* WHAT IS NEEDED
Copy out the listing that follows, exact in every word, and skip the images.
_ _ _ _ _ _ _
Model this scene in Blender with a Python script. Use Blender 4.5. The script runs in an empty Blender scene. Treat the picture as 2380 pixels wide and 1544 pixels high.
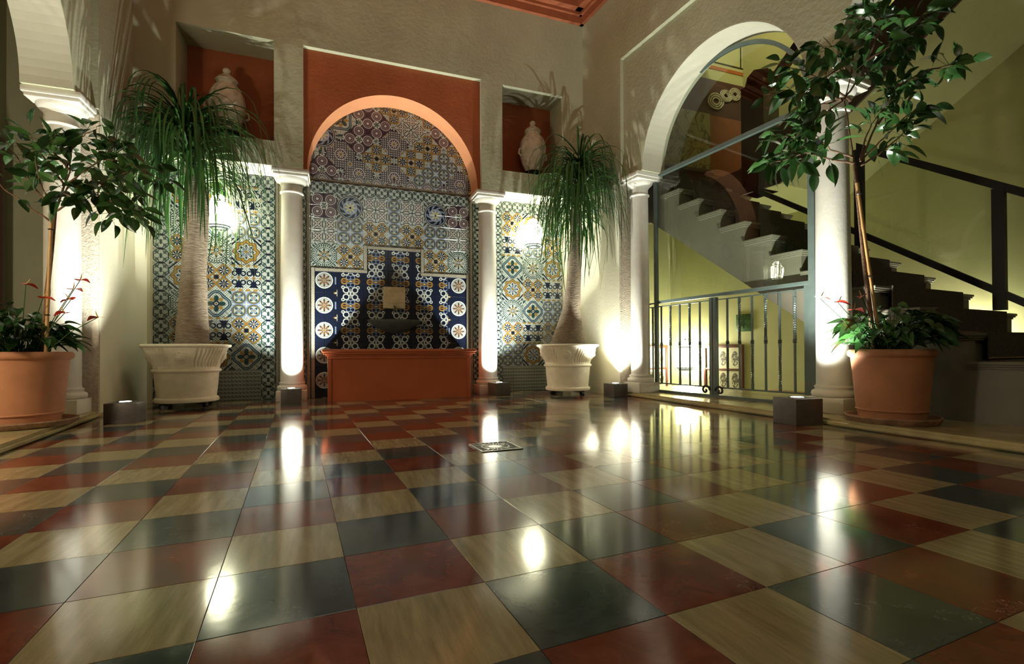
import bpy, bmesh, math, random
from math import sin, cos, pi, radians, sqrt, atan2, hypot
from mathutils import Vector, Matrix
from mathutils.geometry import tessellate_polygon
random.seed(7)
SC = bpy.context.scene
COL = SC.collection

# ------------------------------------------------------------------ camera
cam_data = bpy.data.cameras.new('camera')
cam = bpy.data.objects.new('camera', cam_data); COL.objects.link(cam)
cam_data.sensor_fit = 'HORIZONTAL'; cam_data.sensor_width = 36.0
cam_data.lens = 1140.0 / 2380.0 * 36.0
cam_data.shift_y = (810.6 - 772.0) / 2380.0
cam_data.clip_start = 0.02
_r = Vector((0.93998797, -0.34116486, -0.00539983)); _u = Vector((0.00261928, -0.00861026, 0.9999595)); _f = Vector((0.34119754, 0.93996404, 0.00719994))
cam.matrix_world = Matrix(((_r.x, _u.x, -_f.x, 0), (_r.y, _u.y, -_f.y, 0), (_r.z, _u.z, -_f.z, 0.56), (0, 0, 0, 1)))
SC.camera = cam

# ------------------------------------------------------------------ world, exposure
w = bpy.data.worlds.new('night'); SC.world = w; w.use_nodes = True
w.node_tree.nodes['Background'].inputs[0].default_value = (0.10, 0.10, 0.12, 1)
w.node_tree.nodes['Background'].inputs[1].default_value = 0.05
SC.view_settings.view_transform = 'Standard'; SC.view_settings.look = 'None'
SC.view_settings.exposure = 0.0; SC.view_settings.gamma = 1.0; SC.view_settings.use_curve_mapping = False

def light(name, kind, loc, energy, color, size=0.1, target=None, spot=None, blend=0.5, shape=None, size_y=None):
    d = bpy.data.lights.new(name, kind); d.energy = energy; d.color = color
    if kind == 'AREA':
        d.size = size
        if size_y: d.shape = 'RECTANGLE'; d.size_y = size_y
    else: d.shadow_soft_size = size
    if kind == 'SPOT': d.spot_size = spot; d.spot_blend = blend
    o = bpy.data.objects.new(name, d); COL.objects.link(o); o.location = loc
    if target is not None:
        o.rotation_euler = (Vector(target) - Vector(loc)).to_track_quat('-Z', 'Y').to_euler()
    return o

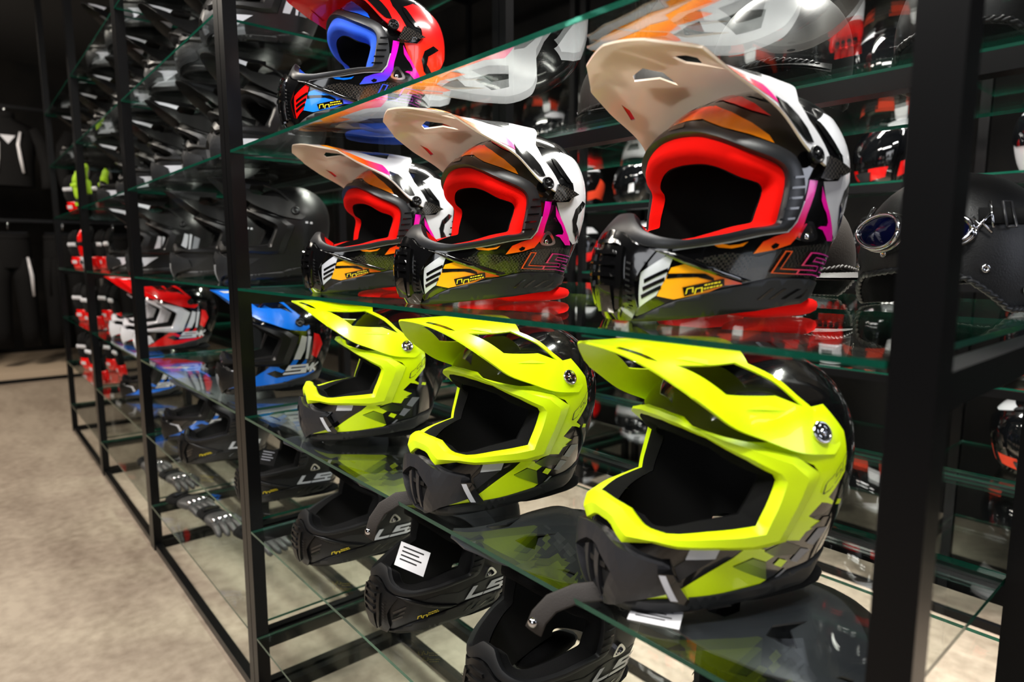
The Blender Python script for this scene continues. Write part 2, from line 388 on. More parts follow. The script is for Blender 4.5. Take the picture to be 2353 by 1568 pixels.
def eyeloop(kind,sub=3):
    h=EYE[kind]
    if kind=='ls': h=[((a[0]*1.05,a[1]+(.007 if a[1]>.15 else -.001)),b) for a,b in h]
    else: h=[((a[0]*1.015,a[1]+(.003 if a[1]>.15 else 0)),b) for a,b in h]
    full=h+[((-a[0],a[1]),(-b[0],b[1])) for a,b in h[-2:0:-1]]
    out=[];n=len(full)
    for i in range(n):
        (a,b),(c,d)=full[i],full[(i+1)%n]
        for q in range(sub):
            t=q/sub; out.append(((a[0]+(c[0]-a[0])*t,a[1]+(c[1]-a[1])*t),(b[0]+(d[0]-b[0])*t,b[1]+(d[1]-b[1])*t)))
    if kind=='ls':   # soften the corners of the rounder eyeport
        for _ in range(1):
            n=len(out); out=[tuple(((out[i-1][k][0]+2*out[i][k][0]+out[(i+1)%n][k][0])/4,(out[i-1][k][1]+2*out[i][k][1]+out[(i+1)%n][k][1])/4) for k in (0,1)) for i in range(n)]
    return out
def ring(loop,t,off,shr=None):
    out=[]
    for a,b in loop:
        x=b[0]+(a[0]-b[0])*t;z=b[1]+(a[1]-b[1])*t
        if shr: x*=shr[0]; z=.105+(z-.105)*shr[1]
        out.append(SO(R(x),z,off))
    return out
def peak_patch(mb,poly,kind,off,m,holes=(),thick=None,wm=None,step=.014):
    """poly in (u across -1..1, t 0 rear..5 front)"""
    sc=lambda l:[(a*.13,b*.055) for a,b in l]
    vs,fs,loops=flat_patch(sc(poly),[sc(h) for h in holes],step,.007)
    def pt(x,y,o):
        u,t=max(-1,min(1,x/.13)),y/.055
        if kind is None: return (u,t,o)
        p=P(kind,u,t)
        if o:
            e=.02; a=Vector(P(kind,min(1,u+e),t))-Vector(P(kind,max(-1,u-e),t)); b=Vector(P(kind,u,min(5,t+e)))-Vector(P(kind,u,max(0,t-e)))
            n=b.cross(a); n.normalize()
            if n.z<0 and abs(u)<.6: n=-n
            p=Vector(p)+n*o
        return tuple(p)
    fs=[f[::-1] for f in fs]
    mb.add([pt(x,y,off) for x,y in vs],[f[::-1] for f in fs] if False else fs,m)
    if thick:
        mb.add([pt(x,y,off-thick) for x,y in vs],[f[::-1] for f in fs],wm or m)
        for l in loops:
            n=len(l); a=[pt(x,y,off) for x,y in l]; b=[pt(x,y,off-thick) for x,y in l]
            mb.add(a+b,[(i,(i+1)%n,n+(i+1)%n,n+i) for i in range(n)],wm or m,False)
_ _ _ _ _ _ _
* PROBLEM SOLUTION
Model this scene in Blender with a Python script. Use Blender 4.5. The script runs in an empty Blender scene. Treat the picture as 2380 pixels wide and 1544 pixels high.
import bpy, bmesh, math, random
from math import sin, cos, pi, radians, sqrt, atan2, hypot
from mathutils import Vector, Matrix
from mathutils.geometry import tessellate_polygon
random.seed(7)
SC = bpy.context.scene
COL = SC.collection

# ------------------------------------------------------------------ camera
cam_data = bpy.data.cameras.new('camera')
cam = bpy.data.objects.new('camera', cam_data); COL.objects.link(cam)
cam_data.sensor_fit = 'HORIZONTAL'; cam_data.sensor_width = 36.0
cam_data.lens = 1140.0 / 2380.0 * 36.0
cam_data.shift_y = (810.6 - 772.0) / 2380.0
cam_data.clip_start = 0.02
_r = Vector((0.93998797, -0.34116486, -0.00539983)); _u = Vector((0.00261928, -0.00861026, 0.9999595)); _f = Vector((0.34119754, 0.93996404, 0.00719994))
cam.matrix_world = Matrix(((_r.x, _u.x, -_f.x, 0), (_r.y, _u.y, -_f.y, 0), (_r.z, _u.z, -_f.z, 0.56), (0, 0, 0, 1)))
SC.camera = cam

# ------------------------------------------------------------------ world, exposure
w = bpy.data.worlds.new('night'); SC.world = w; w.use_nodes = True
w.node_tree.nodes['Background'].inputs[0].default_value = (0.10, 0.10, 0.12, 1)
w.node_tree.nodes['Background'].inputs[1].default_value = 0.05
SC.view_settings.view_transform = 'Standard'; SC.view_settings.look = 'None'
SC.view_settings.exposure = 0.0; SC.view_settings.gamma = 1.0; SC.view_settings.use_curve_mapping = False

def light(name, kind, loc, energy, color, size=0.1, target=None, spot=None, blend=0.5, shape=None, size_y=None):
    d = bpy.data.lights.new(name, kind); d.energy = energy; d.color = color
    if kind == 'AREA':
        d.size = size
        if size_y: d.shape = 'RECTANGLE'; d.size_y = size_y
    else: d.shadow_soft_size = size
    if kind == 'SPOT': d.spot_size = spot; d.spot_blend = blend
    o = bpy.data.objects.new(name, d); COL.objects.link(o); o.location = loc
    if target is not None:
        o.rotation_euler = (Vector(target) - Vector(loc)).to_track_quat('-Z', 'Y').to_euler()
    return o

The Blender Python script for this scene continues. Write part 2, from line 388 on. More parts follow. The script is for Blender 4.5. Take the picture to be 2353 by 1568 pixels.
def eyeloop(kind,sub=3):
    h=EYE[kind]
    if kind=='ls': h=[((a[0]*1.05,a[1]+(.007 if a[1]>.15 else -.001)),b) for a,b in h]
    else: h=[((a[0]*1.015,a[1]+(.003 if a[1]>.15 else 0)),b) for a,b in h]
    full=h+[((-a[0],a[1]),(-b[0],b[1])) for a,b in h[-2:0:-1]]
    out=[];n=len(full)
    for i in range(n):
        (a,b),(c,d)=full[i],full[(i+1)%n]
        for q in range(sub):
            t=q/sub; out.append(((a[0]+(c[0]-a[0])*t,a[1]+(c[1]-a[1])*t),(b[0]+(d[0]-b[0])*t,b[1]+(d[1]-b[1])*t)))
    if kind=='ls':   # soften the corners of the rounder eyeport
        for _ in range(1):
            n=len(out); out=[tuple(((out[i-1][k][0]+2*out[i][k][0]+out[(i+1)%n][k][0])/4,(out[i-1][k][1]+2*out[i][k][1]+out[(i+1)%n][k][1])/4) for k in (0,1)) for i in range(n)]
    return out
def ring(loop,t,off,shr=None):
    out=[]
    for a,b in loop:
        x=b[0]+(a[0]-b[0])*t;z=b[1]+(a[1]-b[1])*t
        if shr: x*=shr[0]; z=.105+(z-.105)*shr[1]
        out.append(SO(R(x),z,off))
    return out
def peak_patch(mb,poly,kind,off,m,holes=(),thick=None,wm=None,step=.014):
    """poly in (u across -1..1, t 0 rear..5 front)"""
    sc=lambda l:[(a*.13,b*.055) for a,b in l]
    vs,fs,loops=flat_patch(sc(poly),[sc(h) for h in holes],step,.007)
    def pt(x,y,o):
        u,t=max(-1,min(1,x/.13)),y/.055
        if kind is None: return (u,t,o)
        p=P(kind,u,t)
        if o:
            e=.02; a=Vector(P(kind,min(1,u+e),t))-Vector(P(kind,max(-1,u-e),t)); b=Vector(P(kind,u,min(5,t+e)))-Vector(P(kind,u,max(0,t-e)))
            n=b.cross(a); n.normalize()
            if n.z<0 and abs(u)<.6: n=-n
            p=Vector(p)+n*o
        return tuple(p)
    fs=[f[::-1] for f in fs]
    mb.add([pt(x,y,off) for x,y in vs],[f[::-1] for f in fs] if False else fs,m)
    if thick:
        mb.add([pt(x,y,off-thick) for x,y in vs],[f[::-1] for f in fs],wm or m)
        for l in loops:
            n=len(l); a=[pt(x,y,off) for x,y in l]; b=[pt(x,y,off-thick) for x,y in l]
            mb.add(a+b,[(i,(i+1)%n,n+(i+1)%n,n+i) for i in range(n)],wm or m,False)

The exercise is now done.